Vous avez évoqué la question de l'amiante, au sujet de laquelle le ministère du travail et l'INRS ont été mis en cause. Il va de soi qu'en matière de santé et de sécurité au travail, la responsabilité de l'État demeure fondamentale. Le rôle que doivent jouer les partenaires sociaux ne remet aucunement en question celui de l'État.
La santé et la sécurité au travail relèvent tout à la fois de l'expertise sanitaire, un domaine dans lequel l'État joue un rôle primordial pour tirer les conséquences des données scientifiques concernant les risques associés à telle ou telle substance, et du dialogue social concernant le travail et son organisation. Elles relèvent donc aussi des partenaires sociaux. De ce fait, le concept de tripartisme est sans doute adapté à ces questions, sachant qu'il appartient à l'État de fixer les normes et les règles en s'appuyant sur les données scientifiques et en veillant à ce qu'il existe une capacité d'expertise – c'est par exemple l'objet de l'agence nationale de sécurité sanitaire de l'alimentation, de l'environnement et du travail, l'ANSES. Les partenaires sociaux, quant à eux, sont les acteurs de la santé au travail dans les entreprises et dans les branches professionnelles.
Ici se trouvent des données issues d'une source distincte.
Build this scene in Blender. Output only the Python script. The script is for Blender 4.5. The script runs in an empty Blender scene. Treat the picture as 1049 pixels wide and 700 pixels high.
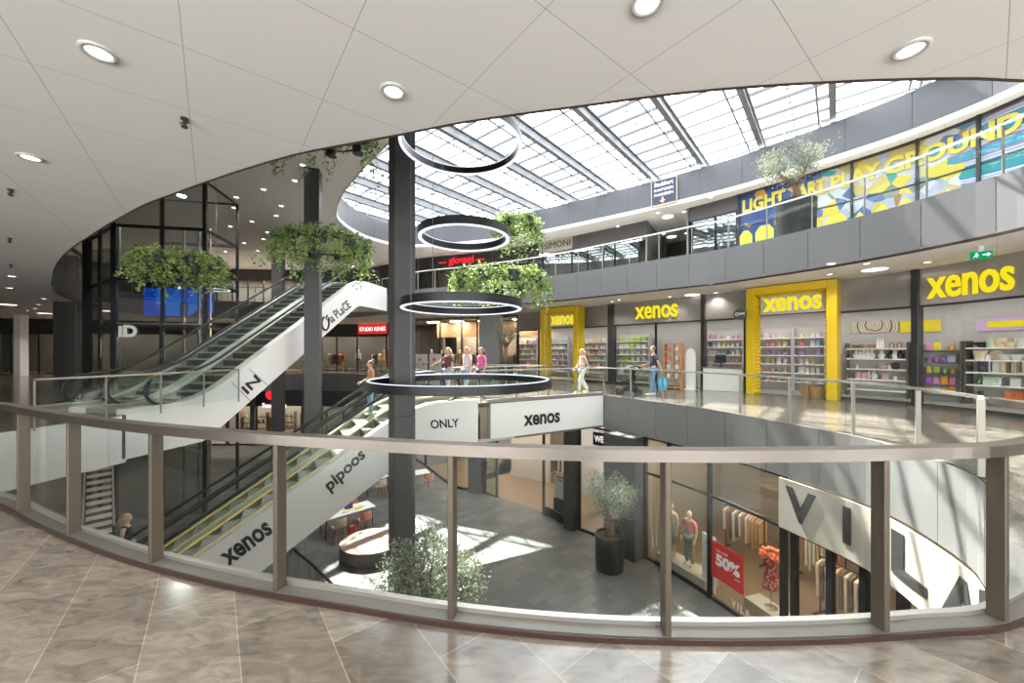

Les organismes tels que l'OPPBTP élaborent des outils de prévention, mais ne conduisent pas des missions d'expertise sanitaire. Il va de soi que le conseil d'administration de l'ANSES n'est pas composé de la même façon que celui de l'OPPBTP, même si les partenaires sociaux y sont également représentés. C'est dans le cadre du conseil d'orientation des conditions de travail que nous tâchons d'articuler l'ensemble de ces points de vue sur la santé au travail. À cet égard, nous réfléchissons à adapter la gouvernance de l'INRS – qui possède une compétence plus poussée dans le domaine de l'expertise sanitaire – pour qu'elle corresponde davantage aux missions de cet organisme, qui est presque intégralement financé par la branche ATMP, dont le budget est de l'ordre de 100 millions d'euros et dont le conseil d'administration est strictement paritaire, alors qu'il conduit des travaux d'expertise – concernant l'amiante, par exemple – sur lesquels le ministère du travail s'appuie. Quoi qu'il en soit, le mode de fonctionnement actuel peut s'assimiler à un tripartisme.
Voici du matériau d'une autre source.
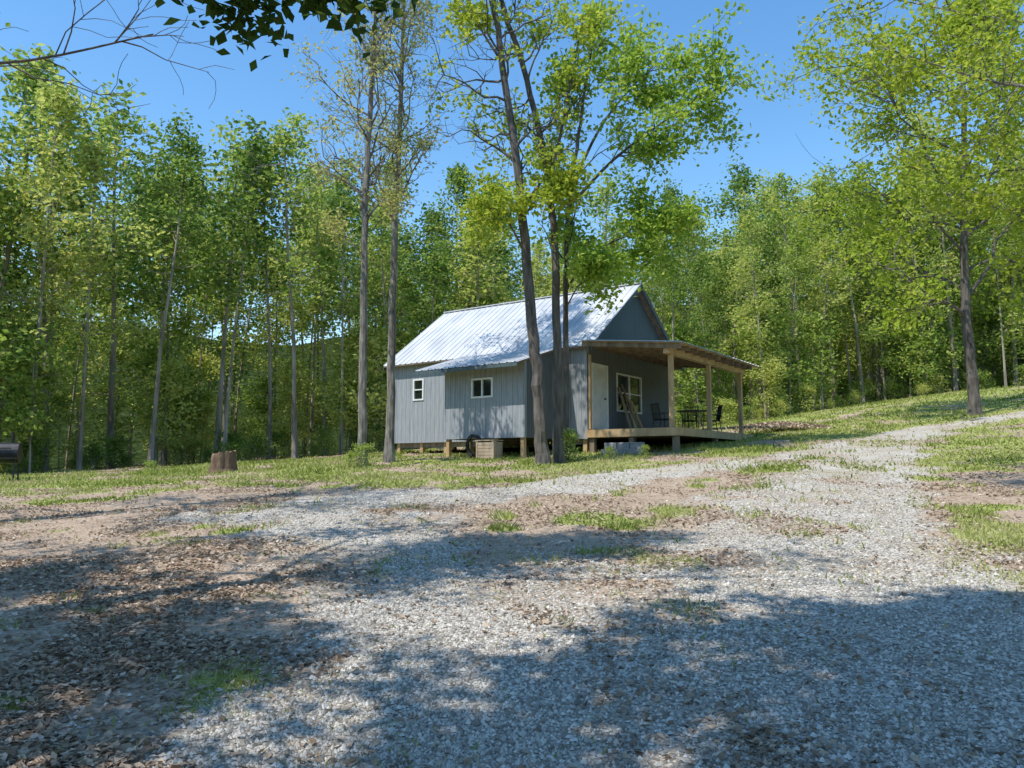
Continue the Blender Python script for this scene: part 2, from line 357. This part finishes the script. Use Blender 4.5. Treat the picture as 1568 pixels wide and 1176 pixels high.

Certes, les acteurs de la santé au travail sont nombreux et il est indispensable de renforcer la cohérence et l'efficacité globale du système. Nous avons par exemple mis au point un mécanisme de contractualisation entre les services de santé au travail, les CARSAT, qui relèvent de la Sécurité sociale, et les services de l'État. Les partenaires sociaux doivent renforcer cette concertation dans les différentes instances où ils siègent.
Enfin, l'émergence de nouvelles formes d'activité constitue un enjeu majeur pour l'avenir, auquel nous commençons à réfléchir. Le développement du télétravail, par exemple, soulève des questions de prévention des risques, de prise en charge des accidents du travail, de régulation de la charge de travail. De même, le développement de plateformes collaboratives et « d'uberisation » impose une réflexion collective.